* _WORK TO DO_:
Repeat exactly and only the lines from the line containing "c = T.mix(tone, a, b)" through the line containing "M_BBARK = mat_plain('birch", both included.

Start SOURCE DATA

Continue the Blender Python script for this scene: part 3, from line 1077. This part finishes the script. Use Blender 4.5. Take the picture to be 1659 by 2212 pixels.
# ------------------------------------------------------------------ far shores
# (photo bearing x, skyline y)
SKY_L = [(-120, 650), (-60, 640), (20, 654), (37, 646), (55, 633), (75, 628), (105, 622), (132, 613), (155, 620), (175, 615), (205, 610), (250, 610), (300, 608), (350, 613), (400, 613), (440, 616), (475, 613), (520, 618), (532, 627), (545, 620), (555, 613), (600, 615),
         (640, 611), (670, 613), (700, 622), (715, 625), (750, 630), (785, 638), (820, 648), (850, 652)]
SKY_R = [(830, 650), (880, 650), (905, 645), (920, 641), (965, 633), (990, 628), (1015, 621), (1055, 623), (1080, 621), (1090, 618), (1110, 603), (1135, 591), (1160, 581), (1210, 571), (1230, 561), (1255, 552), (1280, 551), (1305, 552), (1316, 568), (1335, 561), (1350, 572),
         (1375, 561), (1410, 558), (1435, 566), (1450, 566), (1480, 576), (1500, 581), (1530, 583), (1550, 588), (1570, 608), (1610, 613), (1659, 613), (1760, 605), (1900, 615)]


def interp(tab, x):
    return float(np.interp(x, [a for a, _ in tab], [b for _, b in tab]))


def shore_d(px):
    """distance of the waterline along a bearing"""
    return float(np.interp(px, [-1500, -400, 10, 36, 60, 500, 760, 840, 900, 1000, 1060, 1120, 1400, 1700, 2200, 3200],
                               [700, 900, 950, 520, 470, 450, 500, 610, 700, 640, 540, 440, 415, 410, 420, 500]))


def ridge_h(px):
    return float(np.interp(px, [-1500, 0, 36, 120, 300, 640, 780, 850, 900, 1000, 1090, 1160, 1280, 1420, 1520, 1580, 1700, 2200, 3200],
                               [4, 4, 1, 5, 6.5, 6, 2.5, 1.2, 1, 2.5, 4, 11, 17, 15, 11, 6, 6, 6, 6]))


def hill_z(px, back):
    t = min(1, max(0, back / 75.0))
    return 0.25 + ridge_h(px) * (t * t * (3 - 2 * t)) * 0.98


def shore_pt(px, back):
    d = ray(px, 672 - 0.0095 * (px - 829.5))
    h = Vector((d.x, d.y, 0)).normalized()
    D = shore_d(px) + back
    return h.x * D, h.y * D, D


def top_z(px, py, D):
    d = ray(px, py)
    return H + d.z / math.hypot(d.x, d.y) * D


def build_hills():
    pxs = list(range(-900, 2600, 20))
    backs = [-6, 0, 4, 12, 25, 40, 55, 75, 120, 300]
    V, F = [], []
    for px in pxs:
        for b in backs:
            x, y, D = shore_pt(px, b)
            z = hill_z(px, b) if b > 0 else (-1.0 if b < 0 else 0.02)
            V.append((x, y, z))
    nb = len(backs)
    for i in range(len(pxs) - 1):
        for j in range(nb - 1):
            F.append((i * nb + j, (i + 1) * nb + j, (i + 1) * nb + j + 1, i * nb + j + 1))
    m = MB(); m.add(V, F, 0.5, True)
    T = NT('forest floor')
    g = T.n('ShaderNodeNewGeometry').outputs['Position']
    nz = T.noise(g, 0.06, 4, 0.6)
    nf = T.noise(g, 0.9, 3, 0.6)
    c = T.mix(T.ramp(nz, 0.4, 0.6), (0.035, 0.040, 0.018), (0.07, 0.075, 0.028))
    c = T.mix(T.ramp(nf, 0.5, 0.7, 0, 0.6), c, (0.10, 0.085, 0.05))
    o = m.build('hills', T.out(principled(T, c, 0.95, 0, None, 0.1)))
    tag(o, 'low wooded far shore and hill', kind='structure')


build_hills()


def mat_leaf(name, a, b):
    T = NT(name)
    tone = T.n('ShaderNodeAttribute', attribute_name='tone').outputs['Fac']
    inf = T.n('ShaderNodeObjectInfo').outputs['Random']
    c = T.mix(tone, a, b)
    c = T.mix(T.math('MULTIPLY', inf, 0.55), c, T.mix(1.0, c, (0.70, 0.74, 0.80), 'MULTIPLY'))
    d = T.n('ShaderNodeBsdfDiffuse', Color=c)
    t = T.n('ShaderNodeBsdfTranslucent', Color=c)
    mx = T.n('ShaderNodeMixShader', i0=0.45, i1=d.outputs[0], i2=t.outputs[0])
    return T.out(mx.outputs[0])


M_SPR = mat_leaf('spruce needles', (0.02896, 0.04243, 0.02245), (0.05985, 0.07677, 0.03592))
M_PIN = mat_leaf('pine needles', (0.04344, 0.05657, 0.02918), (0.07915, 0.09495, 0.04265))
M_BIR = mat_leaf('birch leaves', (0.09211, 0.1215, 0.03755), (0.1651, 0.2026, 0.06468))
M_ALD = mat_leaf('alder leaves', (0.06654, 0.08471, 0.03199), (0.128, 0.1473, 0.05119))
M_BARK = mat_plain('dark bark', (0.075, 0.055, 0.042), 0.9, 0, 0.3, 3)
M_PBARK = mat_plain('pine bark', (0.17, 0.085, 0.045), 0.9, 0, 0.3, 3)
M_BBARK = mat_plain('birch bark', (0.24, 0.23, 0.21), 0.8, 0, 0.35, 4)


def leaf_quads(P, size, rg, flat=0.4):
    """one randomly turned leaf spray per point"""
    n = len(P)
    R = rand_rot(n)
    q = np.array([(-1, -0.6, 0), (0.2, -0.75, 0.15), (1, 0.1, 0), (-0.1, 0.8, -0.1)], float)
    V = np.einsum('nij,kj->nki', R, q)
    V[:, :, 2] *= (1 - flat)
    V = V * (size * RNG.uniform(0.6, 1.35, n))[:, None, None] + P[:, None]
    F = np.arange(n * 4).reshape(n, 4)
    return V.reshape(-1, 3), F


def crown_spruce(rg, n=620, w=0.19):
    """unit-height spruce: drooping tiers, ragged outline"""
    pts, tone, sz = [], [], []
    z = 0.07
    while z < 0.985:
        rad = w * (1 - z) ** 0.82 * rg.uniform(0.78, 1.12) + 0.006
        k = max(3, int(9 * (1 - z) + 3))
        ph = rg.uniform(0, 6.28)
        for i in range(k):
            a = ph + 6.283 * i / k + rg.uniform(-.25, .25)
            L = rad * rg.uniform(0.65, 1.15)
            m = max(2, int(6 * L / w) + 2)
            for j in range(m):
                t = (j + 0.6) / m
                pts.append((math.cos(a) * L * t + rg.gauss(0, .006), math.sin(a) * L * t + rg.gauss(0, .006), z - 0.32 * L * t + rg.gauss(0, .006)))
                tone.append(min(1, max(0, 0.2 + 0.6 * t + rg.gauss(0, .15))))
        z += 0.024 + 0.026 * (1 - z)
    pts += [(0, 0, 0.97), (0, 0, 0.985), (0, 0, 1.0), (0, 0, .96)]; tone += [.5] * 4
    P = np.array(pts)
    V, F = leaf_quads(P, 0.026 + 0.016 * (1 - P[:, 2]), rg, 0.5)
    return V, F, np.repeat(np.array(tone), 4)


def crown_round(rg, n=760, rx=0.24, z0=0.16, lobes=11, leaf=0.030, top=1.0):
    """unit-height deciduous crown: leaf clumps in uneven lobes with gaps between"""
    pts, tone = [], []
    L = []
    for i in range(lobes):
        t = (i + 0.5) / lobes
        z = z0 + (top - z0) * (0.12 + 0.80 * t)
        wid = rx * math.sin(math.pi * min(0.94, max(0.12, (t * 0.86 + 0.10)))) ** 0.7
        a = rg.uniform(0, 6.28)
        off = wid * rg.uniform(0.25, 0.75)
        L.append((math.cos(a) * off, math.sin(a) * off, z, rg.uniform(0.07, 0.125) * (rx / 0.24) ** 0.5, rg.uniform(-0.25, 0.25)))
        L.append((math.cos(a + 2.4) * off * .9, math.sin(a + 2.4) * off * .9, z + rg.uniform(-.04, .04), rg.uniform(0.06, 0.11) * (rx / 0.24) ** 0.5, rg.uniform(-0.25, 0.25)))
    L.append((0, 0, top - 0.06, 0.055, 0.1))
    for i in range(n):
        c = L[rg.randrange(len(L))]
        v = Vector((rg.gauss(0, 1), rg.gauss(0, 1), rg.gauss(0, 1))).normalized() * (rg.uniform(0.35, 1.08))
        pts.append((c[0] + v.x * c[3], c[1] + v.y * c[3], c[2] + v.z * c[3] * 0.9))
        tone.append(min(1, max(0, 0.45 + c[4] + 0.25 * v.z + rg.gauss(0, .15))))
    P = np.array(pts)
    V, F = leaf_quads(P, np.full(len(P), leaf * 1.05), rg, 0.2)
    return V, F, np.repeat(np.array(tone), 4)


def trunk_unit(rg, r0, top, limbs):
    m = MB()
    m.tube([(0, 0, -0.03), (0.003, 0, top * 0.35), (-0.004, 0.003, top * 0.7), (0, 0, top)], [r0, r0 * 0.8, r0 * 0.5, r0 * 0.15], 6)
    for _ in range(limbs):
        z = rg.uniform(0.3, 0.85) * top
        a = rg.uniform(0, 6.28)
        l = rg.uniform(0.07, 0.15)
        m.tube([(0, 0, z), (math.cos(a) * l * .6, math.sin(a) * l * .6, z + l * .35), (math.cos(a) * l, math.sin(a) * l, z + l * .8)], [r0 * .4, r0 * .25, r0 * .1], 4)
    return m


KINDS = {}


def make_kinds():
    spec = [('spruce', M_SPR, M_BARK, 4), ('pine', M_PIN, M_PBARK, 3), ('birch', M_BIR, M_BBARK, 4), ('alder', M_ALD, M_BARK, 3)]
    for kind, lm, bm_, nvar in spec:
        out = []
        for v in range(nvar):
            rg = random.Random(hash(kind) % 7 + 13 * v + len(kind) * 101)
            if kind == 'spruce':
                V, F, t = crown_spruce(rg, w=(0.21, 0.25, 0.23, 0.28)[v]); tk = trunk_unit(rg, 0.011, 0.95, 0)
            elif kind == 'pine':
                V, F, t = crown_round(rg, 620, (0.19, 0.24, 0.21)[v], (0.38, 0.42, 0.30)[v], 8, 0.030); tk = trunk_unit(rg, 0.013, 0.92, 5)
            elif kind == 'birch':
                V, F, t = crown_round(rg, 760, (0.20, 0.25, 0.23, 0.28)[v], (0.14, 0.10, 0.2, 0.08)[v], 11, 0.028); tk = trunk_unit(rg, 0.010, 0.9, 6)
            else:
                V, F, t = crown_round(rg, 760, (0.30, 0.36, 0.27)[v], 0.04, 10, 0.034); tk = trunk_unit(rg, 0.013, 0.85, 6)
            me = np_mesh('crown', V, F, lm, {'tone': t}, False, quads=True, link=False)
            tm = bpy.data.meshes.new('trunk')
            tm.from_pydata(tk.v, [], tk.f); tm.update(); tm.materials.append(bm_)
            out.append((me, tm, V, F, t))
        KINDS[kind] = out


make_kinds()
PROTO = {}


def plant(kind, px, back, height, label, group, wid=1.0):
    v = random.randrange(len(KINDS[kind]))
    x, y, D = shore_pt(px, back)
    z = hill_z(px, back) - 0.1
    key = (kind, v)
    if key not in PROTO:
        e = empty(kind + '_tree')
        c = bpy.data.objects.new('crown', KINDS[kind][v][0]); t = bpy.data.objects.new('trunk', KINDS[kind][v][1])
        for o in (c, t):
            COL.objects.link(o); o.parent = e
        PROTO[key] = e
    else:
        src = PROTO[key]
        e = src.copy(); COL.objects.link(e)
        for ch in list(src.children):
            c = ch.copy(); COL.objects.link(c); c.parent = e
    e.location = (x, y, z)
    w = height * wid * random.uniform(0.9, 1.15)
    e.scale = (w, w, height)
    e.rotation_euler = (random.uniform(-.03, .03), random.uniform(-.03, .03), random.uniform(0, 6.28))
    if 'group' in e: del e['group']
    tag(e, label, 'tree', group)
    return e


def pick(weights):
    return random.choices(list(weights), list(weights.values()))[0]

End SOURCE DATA

* _RESPONSE FOR THIS EXERCISE_:
    c = T.mix(tone, a, b)
    c = T.mix(T.math('MULTIPLY', inf, 0.55), c, T.mix(1.0, c, (0.70, 0.74, 0.80), 'MULTIPLY'))
    d = T.n('ShaderNodeBsdfDiffuse', Color=c)
    t = T.n('ShaderNodeBsdfTranslucent', Color=c)
    mx = T.n('ShaderNodeMixShader', i0=0.45, i1=d.outputs[0], i2=t.outputs[0])
    return T.out(mx.outputs[0])


M_SPR = mat_leaf('spruce needles', (0.02896, 0.04243, 0.02245), (0.05985, 0.07677, 0.03592))
M_PIN = mat_leaf('pine needles', (0.04344, 0.05657, 0.02918), (0.07915, 0.09495, 0.04265))
M_BIR = mat_leaf('birch leaves', (0.09211, 0.1215, 0.03755), (0.1651, 0.2026, 0.06468))
M_ALD = mat_leaf('alder leaves', (0.06654, 0.08471, 0.03199), (0.128, 0.1473, 0.05119))
M_BARK = mat_plain('dark bark', (0.075, 0.055, 0.042), 0.9, 0, 0.3, 3)
M_PBARK = mat_plain('pine bark', (0.17, 0.085, 0.045), 0.9, 0, 0.3, 3)
M_BBARK = mat_plain('birch bark', (0.24, 0.23, 0.21), 0.8, 0, 0.35, 4)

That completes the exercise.